Duggan’s is one of the only businesses on the street that has weathered life on the main road in spite of its countless alterations. Three generations and 51 years since Duggan’s opened, the area looks very different.
She says the biggest hiccup over the years has been having part of the business property consumed by eminent domain, in order to complete the right turn lane that joins Fifth Street West.
Naghmeh Alikhani, owner of the furniture consignment store Vignette, swears that the car traffic on the street has helped her shop along tenfold. She affirms that life on West Napa Street is a huge improvement over that on gridlocked Sonoma Highway in Boyes Hot Springs, a location she calls “jinxed” due to its paucity of turning lanes.
“Here, the traffic backs up literally to where [my shop] is, whereas there, cars would just keep going.
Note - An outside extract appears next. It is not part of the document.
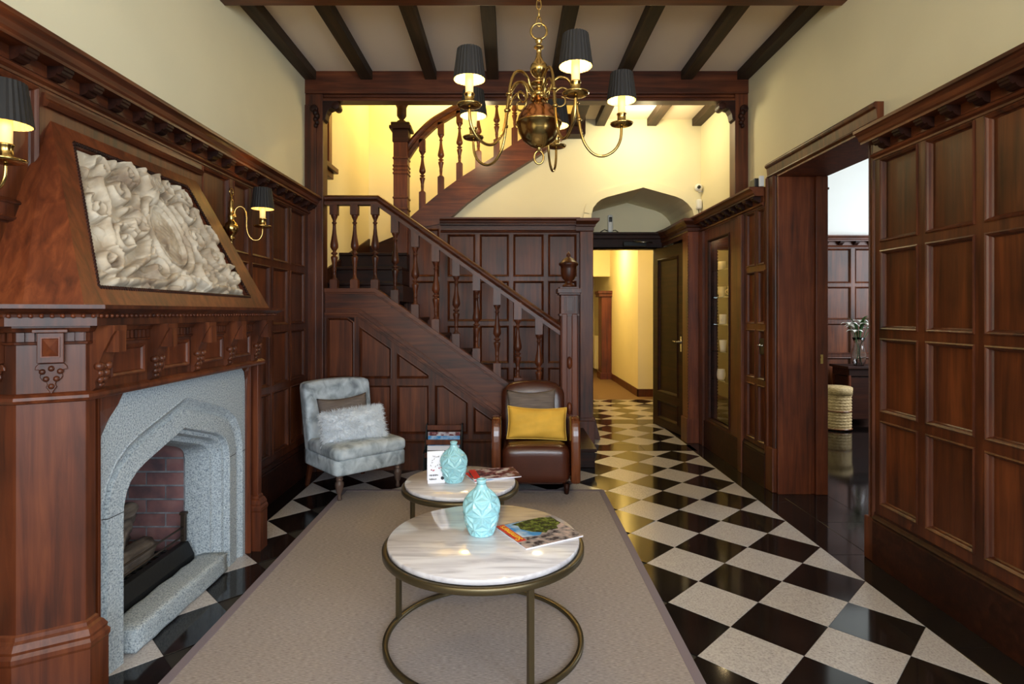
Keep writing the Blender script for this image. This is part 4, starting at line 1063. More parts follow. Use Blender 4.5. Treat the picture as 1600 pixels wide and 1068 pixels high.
# wood surround behind the stone's ragged edge
m = MB(); rows = []
box_out = [(-0.612, 0.0), (-0.612, 0.80), (-0.612, 0.9), (-0.612, 0.97), (-0.612, 1.03), (-0.612, 1.10), (-0.44, 1.10), (-0.2, 1.10), (0, 1.10), (0.2, 1.10), (0.5, 1.10), (0.612, 1.10), (0.612, 1.06), (0.612, 1.0), (0.612, 0.93), (0.612, 0.85), (0.612, 0)]
for pts, x in ((box_out, XS + 0.03), (outer, XS + 0.004)): rows.append([m.pt(x, YC_ + a, b) for a, b in pts])
for k in range(len(outer) - 1): m.face((rows[0][k], rows[0][k + 1], rows[1][k + 1], rows[1][k]))
fpp('wood_surround', m, WR)
for y_ in (YC_ - 0.620, YC_ + 0.606):
    m = MB(); m.box(X0, XS + 0.028, y_, y_ + 0.014, 0, 1.10); fpp('jamb_board', m, WR)
# kerb
m = MB(); m.rbox(-1.662, -1.515, 2.335, 3.10, 0.0, 0.105, 0.018, 10, lambda x, y, z: (x + 0.004 * sin(y * 41 + z * 60), y, z + 0.002 * sin(y * 33) if z > 0.05 else z))
fpp('hearth_kerb', m, GRANITE)
# firebox
m = MB(); m.box(-2.22, -2.16, 2.25, 3.2, 0, 1.3); m.box(-2.2, -1.735, 3.0885, 3.16, 0, 1.3); m.box(-2.2, -1.735, 2.28, 2.34, 0, 1.3); m.box(-2.2, -1.76, 2.3, 3.15, -0.02, 0.01); m.box(-2.2, -1.74, 2.3, 3.15, 1.0, 1.3)
fb = fpp('firebox_mortar', m, MORTAR)
bme = MB(); bme.box(-0.0965, 0.0965, -0.012, 0.012, -0.0315, 0.0315); bfull = bme.mesh('brick', BRICKM)
bme = MB(); bme.box(-0.045, 0.045, -0.012, 0.012, -0.0315, 0.0315); bhalf = bme.mesh('brick', BRICKM)
bfs = bfull.copy(); bfs.materials.clear(); bfs.materials.append(SOOT)
bhs = bhalf.copy(); bhs.materials.clear(); bhs.materials.append(SOOT)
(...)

There was no way for them to just stop.”
Proximity to Sonoma Market, Wells Fargo and Safeway also helps bring in valley residents.
“This is the place for locals,” she says. “Customers are more relaxed, they have time to look around and maybe see something they like.”
This has also attracted business for the interior design and consulting services arm of her company.
Farther up the street, Sonoma-raised Dean Castelli jumped when he saw the property formerly occupied by the Ranch House become vacant. Castelli opened the restaurant Mondo nearly five months ago. Though he had reservations about opening his doors on West Napa, he says he takes in a decent crowd.
“Obviously [this] is not the greatest location, not as good as the Plaza, which is just a shopping area,” Castelli said. “But, it has been working out just fine. So far there have been no problems.”
Castelli says this is because he offers something most people cannot get elsewhere in Sonoma: a local dive selling beer rather than wine. Mondo has 19 beers on tap and 25 in the bottle, 90 percent of which are brewed in California. The restaurant bar also offers a happy hour, where some items go for only $1.50.